[TASK TO CARRY OUT]: Scan the lines below for the string "this" and copy every one that has it.

** begin DATA ENTRIES **

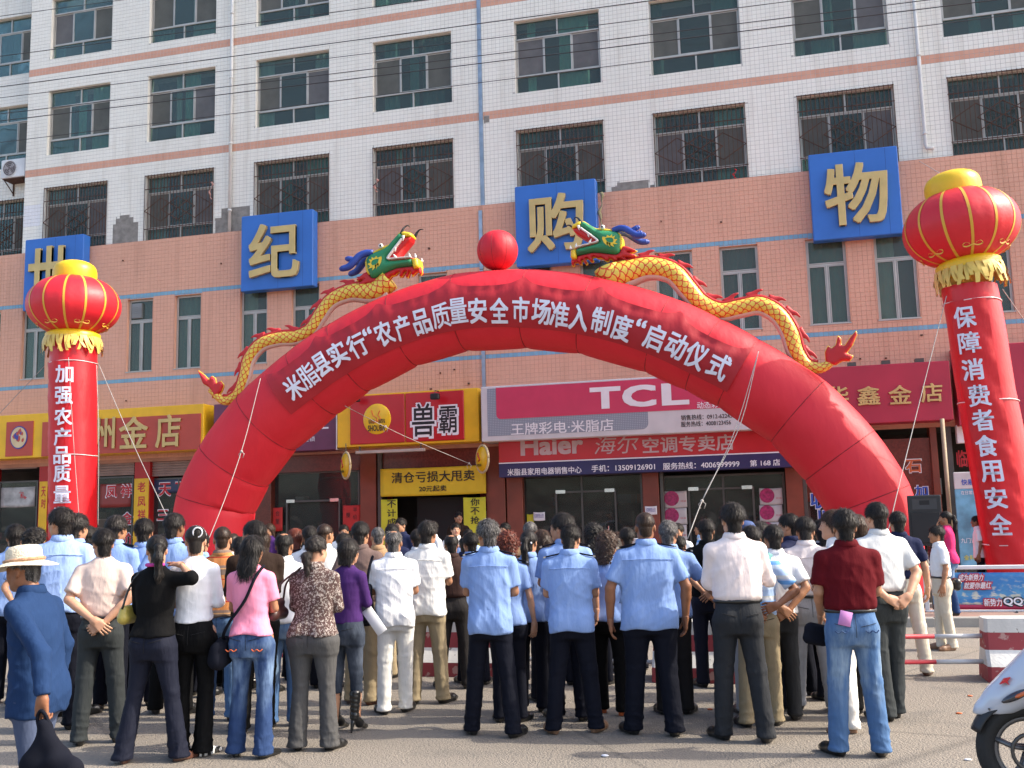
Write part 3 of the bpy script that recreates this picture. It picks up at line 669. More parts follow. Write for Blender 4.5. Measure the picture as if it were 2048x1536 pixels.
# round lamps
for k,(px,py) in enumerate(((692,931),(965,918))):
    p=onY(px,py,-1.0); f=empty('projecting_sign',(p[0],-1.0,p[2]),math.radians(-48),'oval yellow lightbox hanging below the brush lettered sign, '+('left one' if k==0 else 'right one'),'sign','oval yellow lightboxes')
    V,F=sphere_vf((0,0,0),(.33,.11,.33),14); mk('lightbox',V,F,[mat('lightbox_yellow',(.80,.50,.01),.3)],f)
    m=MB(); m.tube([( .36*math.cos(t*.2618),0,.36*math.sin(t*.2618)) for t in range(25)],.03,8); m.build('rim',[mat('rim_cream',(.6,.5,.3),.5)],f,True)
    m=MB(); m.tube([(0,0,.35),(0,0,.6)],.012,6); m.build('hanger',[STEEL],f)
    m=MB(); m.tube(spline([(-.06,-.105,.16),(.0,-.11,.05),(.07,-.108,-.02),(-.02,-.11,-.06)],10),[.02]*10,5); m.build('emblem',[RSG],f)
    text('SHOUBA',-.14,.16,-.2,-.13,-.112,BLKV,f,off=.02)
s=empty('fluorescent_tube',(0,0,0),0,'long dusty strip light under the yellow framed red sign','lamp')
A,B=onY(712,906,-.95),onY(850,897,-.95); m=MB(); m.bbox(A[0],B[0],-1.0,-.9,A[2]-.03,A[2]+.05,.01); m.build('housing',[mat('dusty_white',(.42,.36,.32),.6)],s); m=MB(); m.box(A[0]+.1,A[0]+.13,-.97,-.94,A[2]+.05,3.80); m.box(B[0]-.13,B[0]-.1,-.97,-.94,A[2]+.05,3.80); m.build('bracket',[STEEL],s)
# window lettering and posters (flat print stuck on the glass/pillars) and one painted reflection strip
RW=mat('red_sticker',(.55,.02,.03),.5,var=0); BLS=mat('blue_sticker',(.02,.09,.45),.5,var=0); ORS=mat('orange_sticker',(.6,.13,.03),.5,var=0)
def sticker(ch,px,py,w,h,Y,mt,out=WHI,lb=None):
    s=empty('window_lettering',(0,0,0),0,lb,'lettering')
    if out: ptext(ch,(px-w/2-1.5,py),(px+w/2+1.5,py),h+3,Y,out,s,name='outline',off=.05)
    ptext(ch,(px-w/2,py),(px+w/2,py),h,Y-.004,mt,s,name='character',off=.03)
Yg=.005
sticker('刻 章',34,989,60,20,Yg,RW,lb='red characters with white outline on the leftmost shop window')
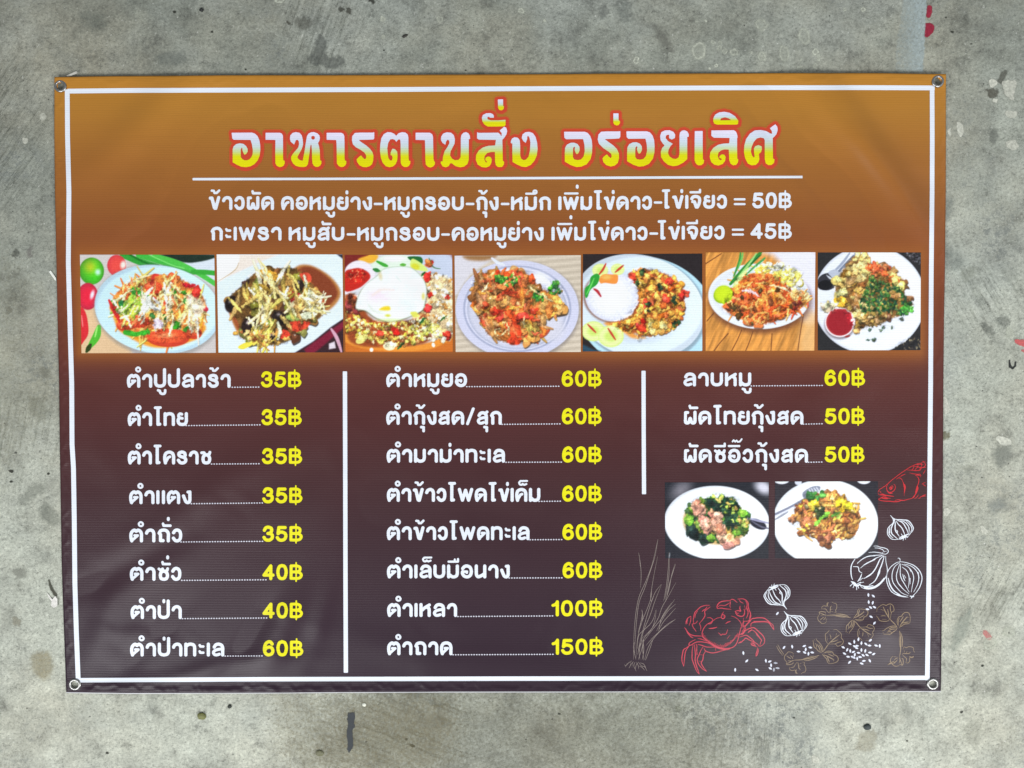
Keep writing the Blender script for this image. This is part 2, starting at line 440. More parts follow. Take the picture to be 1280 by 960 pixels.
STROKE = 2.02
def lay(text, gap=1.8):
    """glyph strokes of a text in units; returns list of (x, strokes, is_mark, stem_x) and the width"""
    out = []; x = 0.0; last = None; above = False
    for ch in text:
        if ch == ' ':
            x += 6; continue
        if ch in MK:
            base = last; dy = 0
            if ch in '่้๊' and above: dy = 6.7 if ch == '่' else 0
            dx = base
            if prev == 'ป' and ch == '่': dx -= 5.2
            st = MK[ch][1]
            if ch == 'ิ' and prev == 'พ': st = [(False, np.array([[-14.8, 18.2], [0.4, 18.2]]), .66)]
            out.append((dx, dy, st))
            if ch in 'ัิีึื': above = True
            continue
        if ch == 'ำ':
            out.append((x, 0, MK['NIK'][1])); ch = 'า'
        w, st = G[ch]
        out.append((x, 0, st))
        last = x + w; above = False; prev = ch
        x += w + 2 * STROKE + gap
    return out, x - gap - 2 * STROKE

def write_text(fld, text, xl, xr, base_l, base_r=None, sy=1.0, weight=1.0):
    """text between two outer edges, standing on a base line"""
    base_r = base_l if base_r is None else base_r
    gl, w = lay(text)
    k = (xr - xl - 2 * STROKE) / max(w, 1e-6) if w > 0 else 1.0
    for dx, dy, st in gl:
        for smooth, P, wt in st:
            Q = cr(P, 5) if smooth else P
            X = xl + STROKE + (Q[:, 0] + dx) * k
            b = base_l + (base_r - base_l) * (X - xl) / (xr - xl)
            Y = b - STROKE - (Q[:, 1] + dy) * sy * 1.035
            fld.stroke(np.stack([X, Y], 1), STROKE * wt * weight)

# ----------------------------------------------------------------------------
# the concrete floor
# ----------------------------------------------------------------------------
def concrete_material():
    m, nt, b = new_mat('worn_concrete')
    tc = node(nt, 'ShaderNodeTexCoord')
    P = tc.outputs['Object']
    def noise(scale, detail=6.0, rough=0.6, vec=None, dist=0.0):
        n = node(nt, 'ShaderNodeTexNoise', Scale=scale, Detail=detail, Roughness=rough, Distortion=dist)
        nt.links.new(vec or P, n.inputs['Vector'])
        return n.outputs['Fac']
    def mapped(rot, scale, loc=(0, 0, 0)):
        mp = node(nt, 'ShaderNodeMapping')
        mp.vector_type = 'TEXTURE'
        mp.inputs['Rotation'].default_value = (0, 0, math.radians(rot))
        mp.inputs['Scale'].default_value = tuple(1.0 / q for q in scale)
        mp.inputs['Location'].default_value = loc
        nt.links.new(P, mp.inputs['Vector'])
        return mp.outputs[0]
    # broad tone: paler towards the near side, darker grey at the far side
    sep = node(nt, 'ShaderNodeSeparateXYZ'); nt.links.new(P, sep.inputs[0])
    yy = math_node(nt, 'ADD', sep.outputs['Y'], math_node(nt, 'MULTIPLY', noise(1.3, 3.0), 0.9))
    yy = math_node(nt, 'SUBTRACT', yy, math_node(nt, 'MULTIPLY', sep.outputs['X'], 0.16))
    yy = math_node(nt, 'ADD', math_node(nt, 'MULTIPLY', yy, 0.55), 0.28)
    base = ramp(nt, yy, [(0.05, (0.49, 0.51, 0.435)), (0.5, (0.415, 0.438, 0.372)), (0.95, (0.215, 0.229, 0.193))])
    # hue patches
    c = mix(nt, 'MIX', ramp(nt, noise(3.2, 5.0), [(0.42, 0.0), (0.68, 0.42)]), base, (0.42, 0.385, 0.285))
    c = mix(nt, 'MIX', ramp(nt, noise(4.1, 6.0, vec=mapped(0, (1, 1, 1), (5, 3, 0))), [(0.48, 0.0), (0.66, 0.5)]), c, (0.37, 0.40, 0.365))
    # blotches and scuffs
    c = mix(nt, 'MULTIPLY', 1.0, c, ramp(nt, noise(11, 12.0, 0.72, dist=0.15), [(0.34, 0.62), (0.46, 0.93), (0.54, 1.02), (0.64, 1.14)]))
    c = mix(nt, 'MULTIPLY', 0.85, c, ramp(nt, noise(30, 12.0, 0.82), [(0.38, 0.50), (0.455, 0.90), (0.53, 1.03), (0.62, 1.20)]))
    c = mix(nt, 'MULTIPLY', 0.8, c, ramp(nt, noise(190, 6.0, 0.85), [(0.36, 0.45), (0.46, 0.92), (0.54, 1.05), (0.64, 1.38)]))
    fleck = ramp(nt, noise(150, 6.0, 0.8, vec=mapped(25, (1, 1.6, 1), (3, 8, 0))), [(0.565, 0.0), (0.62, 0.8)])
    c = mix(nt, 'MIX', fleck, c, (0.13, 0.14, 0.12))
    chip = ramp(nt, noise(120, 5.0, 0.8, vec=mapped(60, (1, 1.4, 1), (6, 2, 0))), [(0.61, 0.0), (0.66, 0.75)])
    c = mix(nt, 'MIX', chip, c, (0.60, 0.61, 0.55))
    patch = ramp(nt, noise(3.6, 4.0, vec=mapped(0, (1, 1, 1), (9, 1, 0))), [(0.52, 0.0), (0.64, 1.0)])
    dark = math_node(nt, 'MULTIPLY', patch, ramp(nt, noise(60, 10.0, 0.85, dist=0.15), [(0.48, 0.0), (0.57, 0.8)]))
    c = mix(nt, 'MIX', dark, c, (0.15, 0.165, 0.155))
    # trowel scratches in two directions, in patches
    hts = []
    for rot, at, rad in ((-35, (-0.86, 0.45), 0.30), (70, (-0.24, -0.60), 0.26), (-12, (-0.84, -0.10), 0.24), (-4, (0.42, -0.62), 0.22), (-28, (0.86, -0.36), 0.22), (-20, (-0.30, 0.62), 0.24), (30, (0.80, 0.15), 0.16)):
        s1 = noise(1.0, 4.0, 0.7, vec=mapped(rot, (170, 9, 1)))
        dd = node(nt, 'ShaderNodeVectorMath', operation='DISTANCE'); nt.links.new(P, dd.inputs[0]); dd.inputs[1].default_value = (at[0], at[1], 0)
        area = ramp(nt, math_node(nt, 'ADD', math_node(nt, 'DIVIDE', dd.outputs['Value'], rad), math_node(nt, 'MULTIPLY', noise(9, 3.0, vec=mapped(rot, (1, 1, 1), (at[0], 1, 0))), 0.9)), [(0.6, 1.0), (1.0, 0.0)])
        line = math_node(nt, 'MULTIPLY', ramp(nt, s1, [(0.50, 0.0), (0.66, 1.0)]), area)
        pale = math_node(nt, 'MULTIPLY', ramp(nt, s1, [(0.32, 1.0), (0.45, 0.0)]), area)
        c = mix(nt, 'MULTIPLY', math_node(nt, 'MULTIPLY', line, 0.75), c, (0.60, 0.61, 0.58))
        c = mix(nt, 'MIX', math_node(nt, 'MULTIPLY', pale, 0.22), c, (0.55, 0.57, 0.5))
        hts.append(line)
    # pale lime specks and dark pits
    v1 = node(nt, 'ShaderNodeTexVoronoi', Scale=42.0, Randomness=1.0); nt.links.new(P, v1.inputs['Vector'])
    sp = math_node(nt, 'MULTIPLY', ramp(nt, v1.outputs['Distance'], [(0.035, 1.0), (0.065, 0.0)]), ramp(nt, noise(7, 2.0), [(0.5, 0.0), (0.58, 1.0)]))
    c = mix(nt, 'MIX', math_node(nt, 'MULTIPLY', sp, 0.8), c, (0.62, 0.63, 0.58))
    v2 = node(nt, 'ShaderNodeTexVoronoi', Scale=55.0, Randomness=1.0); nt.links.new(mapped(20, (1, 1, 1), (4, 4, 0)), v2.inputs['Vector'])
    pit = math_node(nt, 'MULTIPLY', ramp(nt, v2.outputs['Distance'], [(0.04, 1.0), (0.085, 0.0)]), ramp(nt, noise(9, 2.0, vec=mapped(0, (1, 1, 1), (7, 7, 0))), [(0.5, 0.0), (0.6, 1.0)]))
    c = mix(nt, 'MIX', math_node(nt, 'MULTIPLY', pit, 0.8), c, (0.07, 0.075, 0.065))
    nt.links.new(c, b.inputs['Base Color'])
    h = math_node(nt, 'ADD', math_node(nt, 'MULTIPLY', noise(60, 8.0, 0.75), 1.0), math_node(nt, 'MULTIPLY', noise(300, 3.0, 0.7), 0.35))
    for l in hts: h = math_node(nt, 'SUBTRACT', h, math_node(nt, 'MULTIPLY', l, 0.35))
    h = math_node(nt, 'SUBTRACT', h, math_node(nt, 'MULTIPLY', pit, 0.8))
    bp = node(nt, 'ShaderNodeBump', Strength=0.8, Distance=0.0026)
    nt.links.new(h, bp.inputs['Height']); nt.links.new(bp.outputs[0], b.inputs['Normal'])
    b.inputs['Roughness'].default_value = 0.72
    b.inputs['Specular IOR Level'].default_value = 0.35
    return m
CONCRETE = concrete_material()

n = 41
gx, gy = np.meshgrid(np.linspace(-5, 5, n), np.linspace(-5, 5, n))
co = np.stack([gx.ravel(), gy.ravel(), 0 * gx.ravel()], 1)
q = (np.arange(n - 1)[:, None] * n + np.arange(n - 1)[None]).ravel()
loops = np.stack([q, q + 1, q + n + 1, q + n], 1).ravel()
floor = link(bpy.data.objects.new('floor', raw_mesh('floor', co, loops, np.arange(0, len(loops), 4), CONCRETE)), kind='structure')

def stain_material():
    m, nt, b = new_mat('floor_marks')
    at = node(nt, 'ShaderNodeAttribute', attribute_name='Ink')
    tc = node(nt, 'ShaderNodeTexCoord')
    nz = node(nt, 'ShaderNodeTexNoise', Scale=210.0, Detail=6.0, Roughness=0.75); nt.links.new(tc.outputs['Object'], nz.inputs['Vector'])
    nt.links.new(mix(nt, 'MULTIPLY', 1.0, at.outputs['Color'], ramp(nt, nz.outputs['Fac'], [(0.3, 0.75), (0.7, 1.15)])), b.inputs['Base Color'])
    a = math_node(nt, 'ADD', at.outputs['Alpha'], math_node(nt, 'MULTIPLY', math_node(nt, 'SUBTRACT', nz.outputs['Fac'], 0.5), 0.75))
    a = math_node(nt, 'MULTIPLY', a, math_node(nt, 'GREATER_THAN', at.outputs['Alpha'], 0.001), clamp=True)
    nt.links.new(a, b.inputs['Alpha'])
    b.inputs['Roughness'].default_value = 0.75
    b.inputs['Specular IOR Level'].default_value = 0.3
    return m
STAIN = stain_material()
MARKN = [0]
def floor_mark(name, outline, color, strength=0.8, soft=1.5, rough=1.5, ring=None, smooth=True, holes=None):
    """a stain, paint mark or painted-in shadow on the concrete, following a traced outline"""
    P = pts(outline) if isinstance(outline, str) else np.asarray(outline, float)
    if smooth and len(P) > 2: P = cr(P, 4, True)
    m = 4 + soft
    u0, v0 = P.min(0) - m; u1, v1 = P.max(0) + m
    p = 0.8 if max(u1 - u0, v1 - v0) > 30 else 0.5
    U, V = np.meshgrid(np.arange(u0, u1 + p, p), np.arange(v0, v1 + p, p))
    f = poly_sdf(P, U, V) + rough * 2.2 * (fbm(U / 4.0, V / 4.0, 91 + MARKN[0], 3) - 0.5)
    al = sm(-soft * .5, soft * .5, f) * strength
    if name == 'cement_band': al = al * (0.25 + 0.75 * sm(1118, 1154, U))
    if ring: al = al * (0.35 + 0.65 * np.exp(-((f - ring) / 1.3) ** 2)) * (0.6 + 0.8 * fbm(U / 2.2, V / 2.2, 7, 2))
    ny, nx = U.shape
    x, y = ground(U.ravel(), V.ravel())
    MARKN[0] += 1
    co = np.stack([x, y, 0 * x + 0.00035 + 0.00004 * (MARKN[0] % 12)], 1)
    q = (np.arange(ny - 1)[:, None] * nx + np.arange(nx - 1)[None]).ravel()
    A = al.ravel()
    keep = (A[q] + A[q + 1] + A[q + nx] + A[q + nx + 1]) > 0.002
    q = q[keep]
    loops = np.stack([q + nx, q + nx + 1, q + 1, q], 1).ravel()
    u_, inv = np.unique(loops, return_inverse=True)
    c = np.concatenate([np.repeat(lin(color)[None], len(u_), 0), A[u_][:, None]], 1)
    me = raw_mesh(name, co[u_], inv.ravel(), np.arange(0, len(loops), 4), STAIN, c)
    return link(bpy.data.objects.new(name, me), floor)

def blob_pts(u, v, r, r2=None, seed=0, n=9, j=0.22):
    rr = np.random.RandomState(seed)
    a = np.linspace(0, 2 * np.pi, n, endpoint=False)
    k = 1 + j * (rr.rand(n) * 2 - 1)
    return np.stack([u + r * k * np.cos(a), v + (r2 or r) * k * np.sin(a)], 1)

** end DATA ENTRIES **

[WRITTEN REPLY]:
Write part 3 of the bpy script that recreates this picture. It picks up at line 669. More parts follow. Write for Blender 4.5. Measure the picture as if it were 2048x1536 pixels.
Keep writing the Blender script for this image. This is part 2, starting at line 440. More parts follow. Take the picture to be 1280 by 960 pixels.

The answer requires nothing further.